C’était le 18 avril dernier. L’agence de propagande du groupe terroriste Etat islamique (Amaq) postait en ligne deux messages qui retenaient l’attention des médias internationaux. Selon les textes publiés “des combattants de l’Etat islamique” ont participé, deux jours plus tôt, à l’attaque d’une caserne militaire dans le village de Bovata, à proximité de Kamango, une localité du nord-est de la République démocratique du Congo, dans la province du Nord-Kivu. Cette revendication évoque un bilan : 3 soldats congolais tués, 5 autres blessés. C’est la première fois que le groupe terroriste Etat islamique revendique sa participation active à une attaque sur le sol de la République démocratique du Congo. Un positionnement qui pose questions.
L’ONU a rapidement réagit. “Nous prenons au sérieux ce genre de déclarations”, a commenté Leila Zerrougui, la responsable de la Mission des Nations unies au Congo (Monusco). Des sources onusiennes et congolaises ont confirmé à des médias africains qu’une attaque avait bien eu lieu le 16 avril dans cette caserne militaire: 2 militaires et un civil auraient été tués selon le bilan publié par les médias locaux.
Une région sensible où les rebelles de l’ADF sont très actifs
La République démocratique du Congo devient-elle une cible du groupe terroriste Etat islamique ? La réponse doit-être nuancée. L’attaque a eu lieu dans une région particulièrement sensible, à la frontière avec l’Ouganda, où les rebelles ougandais des Forces démocratiques alliées (connus sous le nom de ADF pour “Allied democratic forces”) sont très actifs.
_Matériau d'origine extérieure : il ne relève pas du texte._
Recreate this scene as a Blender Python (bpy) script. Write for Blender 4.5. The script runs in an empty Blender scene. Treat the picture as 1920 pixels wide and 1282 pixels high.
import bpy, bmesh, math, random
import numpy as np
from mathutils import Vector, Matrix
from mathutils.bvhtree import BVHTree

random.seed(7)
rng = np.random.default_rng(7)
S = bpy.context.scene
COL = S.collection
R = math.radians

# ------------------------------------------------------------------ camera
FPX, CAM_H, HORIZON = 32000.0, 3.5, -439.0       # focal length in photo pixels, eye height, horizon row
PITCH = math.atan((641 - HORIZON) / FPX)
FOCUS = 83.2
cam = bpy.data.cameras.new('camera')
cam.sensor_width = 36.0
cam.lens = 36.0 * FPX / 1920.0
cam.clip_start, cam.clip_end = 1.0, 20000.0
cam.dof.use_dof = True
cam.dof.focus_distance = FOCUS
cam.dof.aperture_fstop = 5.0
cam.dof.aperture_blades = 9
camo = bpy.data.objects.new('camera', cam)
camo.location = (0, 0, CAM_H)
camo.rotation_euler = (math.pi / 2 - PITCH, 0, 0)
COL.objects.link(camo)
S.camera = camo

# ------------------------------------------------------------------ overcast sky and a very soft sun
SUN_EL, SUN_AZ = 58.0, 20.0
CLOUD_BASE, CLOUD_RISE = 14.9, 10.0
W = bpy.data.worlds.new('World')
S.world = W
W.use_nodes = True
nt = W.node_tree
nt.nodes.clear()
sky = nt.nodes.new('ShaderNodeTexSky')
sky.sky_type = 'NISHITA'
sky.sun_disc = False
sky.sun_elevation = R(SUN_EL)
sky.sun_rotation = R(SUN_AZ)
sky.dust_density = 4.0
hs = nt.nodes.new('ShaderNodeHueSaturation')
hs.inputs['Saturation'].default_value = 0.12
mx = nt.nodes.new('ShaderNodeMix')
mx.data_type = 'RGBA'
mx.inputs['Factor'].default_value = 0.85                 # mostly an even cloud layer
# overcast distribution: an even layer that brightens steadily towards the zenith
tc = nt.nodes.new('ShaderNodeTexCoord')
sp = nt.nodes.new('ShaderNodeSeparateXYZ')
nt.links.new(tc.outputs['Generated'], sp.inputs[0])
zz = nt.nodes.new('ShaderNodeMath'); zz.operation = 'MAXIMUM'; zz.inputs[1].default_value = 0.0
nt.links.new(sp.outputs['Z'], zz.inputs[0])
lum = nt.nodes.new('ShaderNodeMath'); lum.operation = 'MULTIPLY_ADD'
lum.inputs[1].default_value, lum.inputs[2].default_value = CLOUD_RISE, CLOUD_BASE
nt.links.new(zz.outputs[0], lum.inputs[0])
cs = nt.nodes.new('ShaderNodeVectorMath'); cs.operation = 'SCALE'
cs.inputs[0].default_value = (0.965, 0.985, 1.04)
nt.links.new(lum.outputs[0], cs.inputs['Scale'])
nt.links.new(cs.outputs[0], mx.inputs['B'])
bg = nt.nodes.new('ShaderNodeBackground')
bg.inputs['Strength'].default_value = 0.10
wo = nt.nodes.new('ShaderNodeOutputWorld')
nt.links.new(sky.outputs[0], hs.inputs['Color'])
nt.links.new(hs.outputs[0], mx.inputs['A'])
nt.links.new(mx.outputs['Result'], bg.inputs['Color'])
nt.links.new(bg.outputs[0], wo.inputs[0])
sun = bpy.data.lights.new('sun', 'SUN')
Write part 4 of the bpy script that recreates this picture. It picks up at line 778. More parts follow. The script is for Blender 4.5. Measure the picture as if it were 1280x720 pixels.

Ce groupe est accusé d’avoir tué plus d’un millier de civils depuis octobre 2014. On leur attribue aussi la mort de quinze casques bleus tanzaniens en 2017.
Jason Staerns, Directeur du Groupe d’étude sur le Congo (GEC) de l’Université de New-York et ancien expert de l’ONU, explique au micro de TV5Monde qu’il y existe bien “des liens entre l’Etat islamique et cette rébellion ougandaise islamiste qui s’appelle ADF. Mais le fait que des liens existent ne veut pas dire nécessairement que l’Etat islamique contrôle les ADF d’une façon opérationnelle”. Dans un rapport publié en novembre 2018, le GEC expliquait que les ADF tentait effectivement de rallier “d’autres groupes djihadistes”.
Le major Mak Hazukay, porte-parole des forces armées congolaises au Grand Nord de la province du Nord-Kivu a lui affirmé à l’AFP que cette revendication de l’EI “n’est pas une nouveauté” car cela fait plusieurs années que cette région fait face à une menace terroriste.
Une réponse au président Tshisekedi?
Début du mois, lors de sa visite aux Etats-Unis, le nouveau président de la RDC, Félix Tshisekedi, a demandé que ce groupe ADF soit officiellement reconnu par l’ONU comme une organisation terroriste. “La menace islamiste est évidemment une préoccupation permanente pour nous a-t-il expliqué lors d’une conférence organisée par le cercle de réflexion Council on Foreign Relations à Washington. Je souhaite que mon pays soit un membre de la coalition de lutte contre le terrorisme. Si nous y arrivons, nous pourrons éradiquer ce fléau”.
Selon Thierry Vircoulon, chercheur associé au centre Afrique subsaharienne de l’Institut français des relations internationales (IFRI), interrogé par TV5Monde, cette revendication du groupe terroriste Etat islamique serait “opportuniste”. “Daech réagit à l’intervention du président congolais Felix Tshisekedi, affirmant dernièrement son soutien aux Etats-unis contre le groupe Etat islamique. C’est une forme de réponse politique de Daech à Tshisekedi”.